John - you are very welcome. Thanks for the off line note.

Mac from Michigan said...

And home, (any home) is where the heart is. Your musings about flying rang again so true today. Coming home from the airport, after spending an outstanding late afternoon after work, only for an hour at 3,000 feet, all the hassles go away. And with the fall, an added bonus...no bugs to clean of the edges or windshield! And then sitting down with leftovers and reading your thoughts.

Pure. Karma. Please keep it up, for the dark winter will soon be upon us.

Hat Trick said...

Wonderful sentiments beautifully shared.

I knew the gypsy life while I was in a engineering cooperative education program in college. Between August of '83 and August of '88 I lived in 11 (I think) different dorm rooms and apartments. With 700 miles separating campus and my co-op job I became quite adept at packing the car and solo road tripping.
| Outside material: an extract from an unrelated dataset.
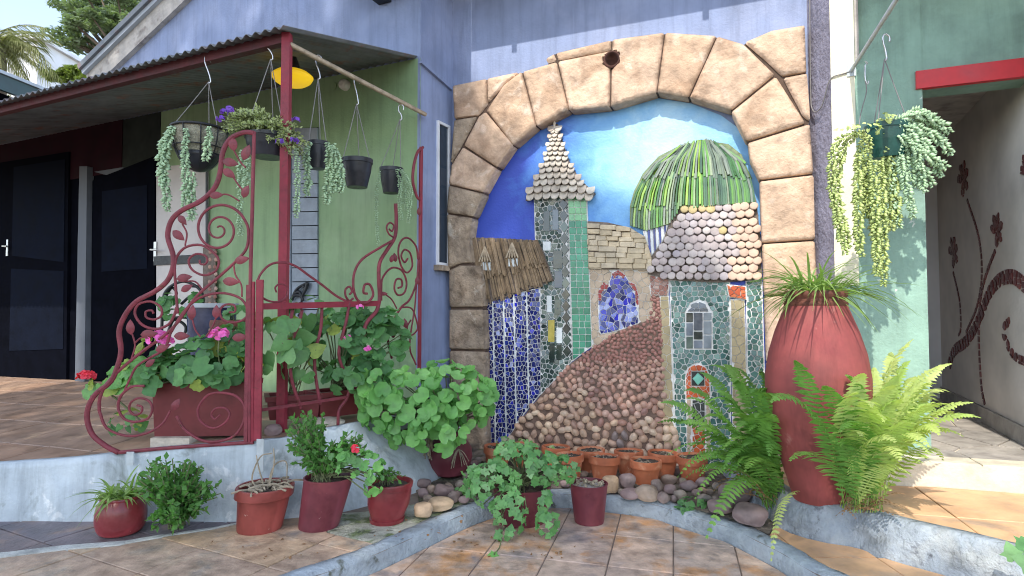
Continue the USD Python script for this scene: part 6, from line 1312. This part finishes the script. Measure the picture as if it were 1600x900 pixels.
# ================================================================== RIVER STONES
def stone(x, y, w, h, m, label, seed, group=None, zb=None, ang=False):
    zb = .012 if zb is None else zb; p = gr(x, y + h / 2, zb); k = p[1] / FPX; rx, rz = w * k / 2, max(h * k / 2 * .92, .012); p = p + [0, rx * .6, 0]
    st_ = pebble(rx, rx * random.Random(seed).uniform(.7, .95), rz, seed, 2 if ang else 3, .20 if not ang else .3); st_.apply_transform(trimesh.transformations.rotation_matrix(random.Random(seed).uniform(-.4, .4), [0, 0, 1]))
    c = p + [0, 0, rz * .86]; st_.apply_translation(c); obj_ = obj('river_stone', st_, m, '/World', 40 if ang else True, label, 'stone', group)
G_ = 'river stones along the kerb'
for i, (x, y, w, h, m, lab, ang) in enumerate([
    (955, 757, 27, 31, 'tan_stone', 'angular tan sandstone block beside the gravel pot', True), (982, 752, 25, 29, 'mauve_stone', 'upright mauve stone behind the angular tan block', True), (988, 773, 34, 17, 'mauve_stone', 'flat pinkish grey oval stone on the kerb edge', False), (1013, 770, 36, 29, 'river_stone', 'big slanting brown stone right of the flat pinkish oval', False),
    (1028, 759, 19, 25, 'river_stone', 'upright egg-shaped stone behind the big slanting brown one', False), (1047, 750, 24, 17, 'river_stone', 'squarish pinkish stone on top of the small heap below the terracotta pots', True), (1048, 765, 21, 14, 'mauve_stone', 'dark flattish stone under the squarish pinkish one', False), (1038, 778, 19, 18, 'river_stone', 'small pinkish stone right of the slanting brown one at the kerb', False),
    (1064, 774, 19, 19, 'river_stone', 'pale mottled stone left of the creeping weed', True), (1078, 760, 27, 17, 'mauve_stone', 'smooth grey-brown stone under the first fern tip', False), (1054, 779, 10, 11, 'river_stone', 'tiny pebble between two mottled stones at the kerb', False), (1100, 754, 21, 17, 'mauve_stone', 'brown stone half hidden beneath the fern fronds', False), (1098, 767, 15, 11, 'river_stone', 'small brownish stone under the fern beside the weed', False),
    (1103, 779, 21, 13, 'river_stone', 'pale oval stone right of the creeping weed', False), (1130, 793, 39, 25, 'mauve_stone', 'mauve stone just left of the largest stone', False), (1179, 806, 55, 36, 'mauve_stone', 'largest mauve-brown stone, beside the rough painted edge', False), (1154, 770, 48, 32, 'mauve_stone', 'large dark stone in the shade behind the hanging frond', False),
    (660, 797, 30, 27, 'tan_stone', 'round tan cobble next to the pot with the saucer', False), (686, 789, 45, 22, 'tan_stone', 'long flat tan stone lying against the round tan cobble', False), (692, 767, 31, 18, 'mauve_stone', 'flat angular grey stone under the round jar', True), (673, 764, 13, 14, 'river_stone', 'small grey pebble left of the flat angular stone', False), (660, 770, 17, 15, 'mauve_stone', 'dark cobble behind the saucer pot', False),
    (661, 755, 21, 16, 'mauve_stone', 'dark cobble left of the round jar', False), (708, 776, 18, 18, 'river_stone', 'grey cobble right of the flat angular stone', False), (719, 757, 17, 14, 'river_stone', 'brownish pebble at the right foot of the round jar', False), (725, 781, 17, 13, 'mauve_stone', 'greenish grey cobble near the end of the kerb', False), (738, 766, 15, 18, 'river_stone', 'cobble beneath the ivy sprig', False),
    (768, 754, 21, 11, 'mauve_stone', 'flat purplish stone just left of the ivy', False), (1075, 690, 20, 8, 'mauve_stone', 'dark flat stone at the foot of the little orange door', True), (1064, 697, 18, 8, 'mauve_stone', 'dark flat stone at the right end of the pebble slope', True), (1058, 737, 14, 12, 'mauve_stone', 'grey pebble wedged between two terracotta pots', False), (912, 741, 16, 10, 'river_stone', 'grey pebble just behind the gravel pot', False), (884, 756, 16, 12, 'mauve_stone', 'dark pebble between the ivy and the gravel pot', False)]):
    stone(x, y, w, h, m, lab, 300 + i, G_, None, ang)
for i, (x, y) in enumerate([(727, 743), (740, 724), (747, 719), (757, 718), (768, 726), (754, 731), (735, 735), (745, 742), (668, 779), (716, 770), (760, 741), (700, 760), (1110, 768), (1118, 780), (1090, 770), (900, 750), (972, 768), (1068, 752), (1022, 748), (1120, 760)]):
    stone(x, y, rng.uniform(10, 16), rng.uniform(8, 12), 'river_stone', ('small pebble in the heap between the round jar and the ivy pot' if 690 < x < 800 else 'small pebble under the shaded fern beside the kerb stones' if x > 1060 else 'small pebble beside the saucer pot' if x < 690 else 'small pebble wedged among the stones below the terracotta pots'), 400 + i, ('pebbles by the round jar' if 690 < x < 800 else 'pebbles under the fern' if x > 1060 else None if x < 690 else 'pebbles below the terracotta pots'))

# ================================================================== BEYOND THE ROOFS, left
def cloud_leaves(blobs, n, size, seed, flat=.5, elong=2.2):
    ng = np.random.default_rng(seed); w = np.array([np.prod(b_[1]) ** (2 / 3) for b_ in blobs]); w /= w.sum(); idx = ng.choice(len(blobs), n, p=w)
    c = np.array([b_[0] for b_ in blobs])[idx]; R = np.array([b_[1] for b_ in blobs])[idx]; d = ng.normal(0, 1, (n, 3)); d /= np.linalg.norm(d, axis=1, keepdims=True); p = c + R * d * (ng.random((n, 1)) ** .45)
    v = ng.normal(0, 1, (n, 3)) * [1, 1, flat]; v /= np.linalg.norm(v, axis=1, keepdims=True); nn = ng.normal(0, .6, (n, 3)) + [0, 0, 1]; b_ = np.cross(nn, v); b_ /= np.linalg.norm(b_, axis=1, keepdims=True); s_ = size * ng.uniform(.6, 1.3, (n, 1))
    V = np.stack([p - v * s_ * elong / 2, p + b_ * s_ * .5, p + v * s_ * elong / 2, p - b_ * s_ * .5], 1).reshape(-1, 3); o = np.arange(n)[:, None] * 4
    return trimesh.Trimesh(V, np.vstack([o + [0, 1, 2], o + [0, 2, 3]]), process=False)
def tree(name, label, foot, tops, blobs, n, size, mat, seed, r0=.16, **kw):
    t = thing(name, foot, label, 'tree'); foot = np.asarray(foot, float); ms = []
    obj('trunk', tube(spline([foot, foot * .5 + np.asarray(tops[0]) * .5 + [.1, 0, 0], tops[0]], 5), r0, 10, r0 * .45), 'bark', t, True)
    for b_ in blobs: ms.append(tube(spline([tops[0], (np.asarray(tops[0]) + b_[0]) / 2 + [0, 0, .1], b_[0]], 4), r0 * .35, 6, r0 * .08))
    obj('branches', cat(ms), 'bark', t, True, kind='stuff'); obj('crown', cloud_leaves(blobs, n, size, seed, **kw), mat, t, kind='stuff'); return t
def wb(x, y, rx, ry, Y, dep=None): k = Y / FPX; return (at(x, y, Y), np.array([rx * k, dep or rx * k, ry * k]))
ng = np.random.default_rng(77); blobs = [wb(182 + ng.normal(0, 48), 38 + ng.normal(0, 38), ng.uniform(14, 32), ng.uniform(5, 10), 14 + ng.normal(0, .5)) for i in range(62)]
blobs = [b_ for b_ in blobs if (b_[0][0] / b_[0][1]) * FPX + 800 > 88] + [wb(112, 14, 20, 5, 14), wb(110, 48, 14, 4, 14), wb(128, 60, 18, 5, 14), wb(230, -10, 50, 14, 14.5), wb(150, 5, 40, 9, 14.5)]
ft = at(215, 480, 14); ft[2] = -.24
tree('feathery_tree', 'tall dark feathery tree rising behind the pale barge board', ft, [at(205, 130, 14)], blobs, 17000, .05, 'acacia_leaf', 5, flat=.35, elong=3.0)
ng = np.random.default_rng(78); blobs = [wb(130 + ng.normal(0, 22), 112 + ng.normal(0, 14), ng.uniform(8, 16), ng.uniform(6, 10), 12.5) for i in range(22)]
ft = at(132, 480, 12.5); ft[2] = -.24
tree('yellow_green_tree', 'low yellow-green tree just above the porch roof', ft, [at(132, 150, 12.5)], blobs, 5000, .05, 'bush_leaf', 6, .1)
pf = at(-8, 480, 11); pf[2] = -.24; ptop = at(-4, 62, 11)
t = thing('palm_tree', pf, 'palm with drooping dry fronds at the left edge above the roofs', 'palm')
obj('trunk', tube([pf, (pf + ptop) / 2 + [.05, 0, 0], ptop], .16, 10, .13), 'bark', t, True); rg = random.Random(4)
for i in range(70):
    az = rg.uniform(0, 6.28); el = rg.uniform(-.8, 1.1); L = rg.uniform(.7, 1.1); tip = ptop + np.array([math.cos(az) * math.cos(el), math.sin(az) * math.cos(el), math.sin(el)]) * L + [0, 0, -.35]
    b0_ = ptop + [0, 0, rg.uniform(-.3, .15)]; mid = (b0_ + tip) / 2 + [0, 0, .22]; n = 22; P = np.array([(1 - t_) ** 2 * b0_ + 2 * t_ * (1 - t_) * mid + t_ * t_ * tip for t_ in np.linspace(0, 1, n)]); V, F = [], []
    for j in range(4, n):
        T = P[j] - P[j - 1]; T /= np.linalg.norm(T); sd = np.cross(T, Z); sd /= max(np.linalg.norm(sd), 1e-6)
        for s_ in (-1, 1):
            o = len(V); e_ = P[j] + sd * s_ * .14 + T * .16 + Z * -rg.uniform(.05, .2); V += [P[j] - T * .014, P[j] + T * .014, e_]; F.append([o, o + 1, o + 2])
    obj('frond', cat([trimesh.Trimesh(V, F, process=False), tube(P, .012, 5, .004)]), 'palm_leaf', t)
q0, q1 = at(-60, 118, 15.5), at(58, 118, 15.5)
t = thing('white_building', [(q0[0] + q1[0]) / 2, 15.5, -.24], 'white building showing behind the palm at the left edge', 'building')
zt = at(0, 62, 15.5)[2]; obj('wall', boxm([q0[0] - 1.5, 15.5, -.24], [q1[0], 19, zt]), 'white_wall', t); obj('roof', boxm([q0[0] - 1.6, 15.4, zt + .004], [q1[0] + .1, 19.1, zt + .1]), 'white_wall', t)
e0, e1 = at(-60, 92, 8.6), at(92, 140, 10.2); e1[2] = e0[2]; dv_ = e1 - e0
t = thing('neighbour_roof', [e0[0], e0[1], -.24], 'dark teal eaves of a neighbouring building above the porch roof', 'building')
obj('fascia', bar(e0 - [0, 0, .12], e1 - [0, 0, .12], .06, .24), 'teal_roof', t); obj('gutter', bar(e0 + [0, 0, .03], e1 + [0, 0, .03], .12, .05), 'grey_frame', t)
nb = np.array([-dv_[1], dv_[0], 0]); nb /= np.linalg.norm(nb); V = [e0 + [0, 0, .06], e1 + [0, 0, .06], e1 + nb * 3 + [0, 0, 1.0], e0 + nb * 3 + [0, 0, 1.0]]
V = V + [v - np.array([0, 0, .06]) for v in V]; obj('roof', trimesh.convex.convex_hull(np.array(V)), 'teal_roof', t)
w0, w1 = e0 + nb * .5, e1 + nb * .5; V = [[*w0[:2], -.24], [*w1[:2], -.24], [*(w1 + nb * 3)[:2], -.24], [*(w0 + nb * 3)[:2], -.24], [*w0[:2], e0[2] - .1], [*w1[:2], e0[2] - .1], [*(w1 + nb * 3)[:2], e0[2] - .1], [*(w0 + nb * 3)[:2], e0[2] - .1]]
obj('wall', trimesh.convex.convex_hull(np.array(V)), 'dark_door', t)

# ================================================================== the garden tree that shades the courtyard (stands behind the viewer)
e1_ = np.array([.929, -.371, 0]); e2_ = np.cross(SUN, e1_) if np.cross(SUN, e1_)[2] > 0 else -np.cross(SUN, e1_)
ng = np.random.default_rng(19); n = 60000; A, B, Tt = ng.uniform(-6.5, 2.2, n), ng.uniform(-.6, 7.4, n), ng.uniform(13.0, 16.5, n)
edge = np.interp(A, [-6.5, -3, -2.3, -1.6, -.8, -.35, .02, .14, .35, .55, 1.0, 2.2], [7.4, 7.0, 5.4, 4.85, 4.62, 4.42, 4.0, 3.1, 2.62, 2.42, 2.2, 1.6])
wob = (meshkit.fbm(np.c_[A * 1.6, B * 1.6, 0 * A], 3, 9) - .5) * .5
gap = meshkit.fbm(np.c_[A * 2.2 + 9, B * 2.2, Tt * .35], 3, 12)
keep_ = (B < edge + wob * (A < -.5)) & (gap > .30); A, B, Tt = A[keep_][:22000], B[keep_][:22000], Tt[keep_][:22000]
Pp = A[:, None] * e1_ + B[:, None] * e2_ + Tt[:, None] * SUN; n = len(Pp)
v = ng.normal(0, 1, (n, 3)) * [1, 1, .6]; v /= np.linalg.norm(v, axis=1, keepdims=True); nn = ng.normal(0, .5, (n, 3)) + SUN; b_ = np.cross(nn, v); b_ /= np.linalg.norm(b_, axis=1, keepdims=True); s_ = .085 * ng.uniform(.6, 1.3, (n, 1))
V = np.stack([Pp - v * s_ * 1.1, Pp + b_ * s_ * .6, Pp + v * s_ * 1.1, Pp - b_ * s_ * .6], 1).reshape(-1, 3); o = np.arange(n)[:, None] * 4
foot = np.array([-5.2, -9.0, -.24]); t = thing('shade_tree', foot, 'broad leafy garden tree shading the courtyard', 'tree')
ctr = Pp.mean(0); fork = ctr + [0, -.3, -3.2]
obj('trunk', tube(spline([foot, (foot + fork) / 2 + [.15, 0, 0], fork], 6), .3, 12, .16), 'bark', t, True)
for i in range(14): e_ = Pp[ng.integers(n)]; obj('limb', tube(spline([fork, (fork + e_) / 2 + [0, 0, -.15], e_], 5), .07, 7, .012), 'bark', t, True)
obj('crown', trimesh.Trimesh(V, np.vstack([o + [0, 1, 2], o + [0, 2, 3]]), process=False), 'bush_leaf', t, kind='stuff')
Now I'm happy to hang around close to home.

Skip said...

Twenty five years on jobsites telling contractors how I want things done. First name basis with car rental clerks, flight attendants, motel managers, bartenders, and all that goes with that.
Now as I go to the private range twice a week I drive through miles of ten foot high corn, cotton starting to open, orchards of peaches, thousands of acres of alfalfa, a nice river, all of the things that I thank God when He told me to leave the big city.
We love your posts and understand. We may be flyover and the Silent Americans, but we are everywhere.

Darlene said...

And a P.S.: I don't like most "girls". ;) I've always had lots of guy buddies and found their interests, conversations and drama-free life more to my appetite. I'm bettin' the farm you feel EXACTLY the same way. That's why true female friends are all the more valuable in this life ..

Anonymous said...

Brigid,
I was wondering if you've written a book? If you haven't, you must some day as your words are funny and calming and soothing.